Wednesday, December 19, 2012

Étrennes or not étrennes, that is the question!

If you live in the average French town, you've lately been solicited by quite a few waves of professionals passing by your apartment or house and asking you to buy 2013 calendars and other (useless) goodies.

The firefighters department especially sent their most beautiful specimens to lure hundreds of female weak minds into potential sin, insensitive to the fact that these are the last days of the year, our last chance to recollection and deep meditation on this year's too often transgressions of the divine laws. "The only way to get rid of a temptation is to yield to it" said good 'ol Mr. Oscar Wilde. Who are we to contradict him?...


The firefighters (a category of men holding a special place in the French women subconscious) are not the only ones who will knock at your door at this time of the year: there are also the postmen, the garbage collectors and some others, whom you never see with other occasions, all enthusiastically performing what became a year's end tradition in France: les étrennes.

The étrennes is a tip that one offers at the end of the year to the people with whom one interacts throughout that year and it's not to be confounded with a Christmas gift. Excepting the firefighters and other aforementioned unexciting professionals, your lovely nanny kinda expects it and also your gardien (watchman). Every year before Christmas I receive a greeting card from the family of gardiens that are managing our complex building and I find it very thoughtful of them to write my very name on it. Imagine how it is to write a thousand names on a thousand envelopes and then make sure you place it in the right mailbox: that effort alone deserves a reward!

 
Now, every year there's this fierce debate over to tip or not to tip and the biggest question is how much and in what form. The French people I know have different viewpoints that I found are linked to their income, their attachment to traditions or their more or less liberal vision of the world.

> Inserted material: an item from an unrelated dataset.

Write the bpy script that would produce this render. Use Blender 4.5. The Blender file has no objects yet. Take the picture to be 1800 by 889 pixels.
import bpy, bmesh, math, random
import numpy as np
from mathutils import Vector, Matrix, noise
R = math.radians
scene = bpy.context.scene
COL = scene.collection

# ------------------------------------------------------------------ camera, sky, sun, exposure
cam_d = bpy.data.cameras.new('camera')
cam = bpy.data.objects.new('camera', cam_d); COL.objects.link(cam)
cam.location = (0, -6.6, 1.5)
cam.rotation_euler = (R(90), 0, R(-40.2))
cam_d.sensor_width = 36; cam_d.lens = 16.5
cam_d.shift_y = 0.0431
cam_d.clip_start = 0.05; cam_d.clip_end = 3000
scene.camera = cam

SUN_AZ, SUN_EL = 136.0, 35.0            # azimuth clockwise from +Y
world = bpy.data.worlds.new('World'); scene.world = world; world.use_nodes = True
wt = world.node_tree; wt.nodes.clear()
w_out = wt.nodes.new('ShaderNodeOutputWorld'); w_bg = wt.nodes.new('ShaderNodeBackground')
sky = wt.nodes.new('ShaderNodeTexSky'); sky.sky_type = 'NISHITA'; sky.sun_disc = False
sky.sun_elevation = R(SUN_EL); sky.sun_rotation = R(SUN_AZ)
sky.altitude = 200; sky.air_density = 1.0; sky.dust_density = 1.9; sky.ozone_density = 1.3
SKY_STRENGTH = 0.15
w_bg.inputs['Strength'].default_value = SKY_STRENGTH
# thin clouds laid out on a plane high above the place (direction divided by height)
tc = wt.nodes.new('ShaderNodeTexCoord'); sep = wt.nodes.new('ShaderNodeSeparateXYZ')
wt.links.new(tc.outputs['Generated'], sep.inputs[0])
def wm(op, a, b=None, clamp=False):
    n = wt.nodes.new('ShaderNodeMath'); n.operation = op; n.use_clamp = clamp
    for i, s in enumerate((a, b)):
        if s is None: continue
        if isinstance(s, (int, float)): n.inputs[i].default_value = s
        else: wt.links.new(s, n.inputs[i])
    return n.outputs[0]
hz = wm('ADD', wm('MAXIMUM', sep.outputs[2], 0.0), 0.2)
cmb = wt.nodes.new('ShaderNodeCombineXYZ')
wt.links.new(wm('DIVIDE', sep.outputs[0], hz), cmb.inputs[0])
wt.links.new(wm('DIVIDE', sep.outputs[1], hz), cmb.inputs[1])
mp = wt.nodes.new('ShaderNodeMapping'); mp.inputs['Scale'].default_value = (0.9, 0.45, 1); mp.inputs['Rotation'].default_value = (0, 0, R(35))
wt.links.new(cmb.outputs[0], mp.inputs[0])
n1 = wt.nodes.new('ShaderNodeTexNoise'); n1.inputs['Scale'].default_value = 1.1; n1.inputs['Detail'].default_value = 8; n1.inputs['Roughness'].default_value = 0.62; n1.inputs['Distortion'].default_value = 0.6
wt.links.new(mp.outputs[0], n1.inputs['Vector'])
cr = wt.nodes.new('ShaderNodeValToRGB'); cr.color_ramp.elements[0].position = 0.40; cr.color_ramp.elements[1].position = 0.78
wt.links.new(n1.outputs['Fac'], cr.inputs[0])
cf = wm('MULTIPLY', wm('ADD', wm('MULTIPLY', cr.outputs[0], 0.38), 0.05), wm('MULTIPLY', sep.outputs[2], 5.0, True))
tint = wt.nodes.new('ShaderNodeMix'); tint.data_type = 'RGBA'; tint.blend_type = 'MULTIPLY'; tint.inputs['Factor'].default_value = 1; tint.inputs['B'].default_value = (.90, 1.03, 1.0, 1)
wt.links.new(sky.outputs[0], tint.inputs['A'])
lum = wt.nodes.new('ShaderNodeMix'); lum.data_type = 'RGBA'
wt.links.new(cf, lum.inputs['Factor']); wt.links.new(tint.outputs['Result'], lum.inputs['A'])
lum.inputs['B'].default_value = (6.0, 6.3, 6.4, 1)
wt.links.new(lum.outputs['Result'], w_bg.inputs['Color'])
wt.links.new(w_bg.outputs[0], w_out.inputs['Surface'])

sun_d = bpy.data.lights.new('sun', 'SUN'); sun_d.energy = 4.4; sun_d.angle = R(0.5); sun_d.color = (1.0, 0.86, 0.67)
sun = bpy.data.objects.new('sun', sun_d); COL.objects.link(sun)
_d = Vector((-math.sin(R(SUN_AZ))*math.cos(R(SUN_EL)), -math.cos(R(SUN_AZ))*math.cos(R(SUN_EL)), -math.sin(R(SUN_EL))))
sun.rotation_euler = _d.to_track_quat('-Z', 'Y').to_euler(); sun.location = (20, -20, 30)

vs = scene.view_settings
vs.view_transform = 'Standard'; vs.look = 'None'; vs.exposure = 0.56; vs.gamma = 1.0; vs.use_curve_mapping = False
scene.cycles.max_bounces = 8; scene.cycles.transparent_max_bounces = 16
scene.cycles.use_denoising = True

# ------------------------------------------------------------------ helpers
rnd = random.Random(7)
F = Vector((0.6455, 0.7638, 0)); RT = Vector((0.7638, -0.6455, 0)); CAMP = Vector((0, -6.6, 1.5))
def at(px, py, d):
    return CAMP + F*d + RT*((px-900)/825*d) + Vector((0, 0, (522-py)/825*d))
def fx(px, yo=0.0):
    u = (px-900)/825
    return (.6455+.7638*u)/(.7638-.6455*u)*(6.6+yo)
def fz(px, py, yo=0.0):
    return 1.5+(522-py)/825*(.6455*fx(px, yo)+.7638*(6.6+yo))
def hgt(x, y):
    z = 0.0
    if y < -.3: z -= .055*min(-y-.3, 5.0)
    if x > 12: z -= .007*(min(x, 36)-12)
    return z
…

There are the ones who are tipping everyone and their hairdresser's dog, regardless of other considerations, because they follow the traditions and they can afford it.
Then there are the ones who don't tip at all, saying that they have already paid everyone (by paying their taxes, the rent or a direct salary) and those people should do their duty because that's the right thing to do and not because they should expect a tip. This category is the one of the idealists with the liberal views (but they might not be able to afford to tip either) and they gladly take this opportunity to grumble over the black economy created by this often undeclared money (legally, tips are supposed to be declared in France).
There is also the third category of the ones who are giving with a more nuanced attitude: not to everyone, only to those who paid more attention to them or did them a favor outside their specific duties. Or to firefighters, who are paid so little and confront the dangers every day and they're so handsome!... And so strooong!... And so sexy sure of themselves!...

Less than a week and it's Noëlllll! Happy giving!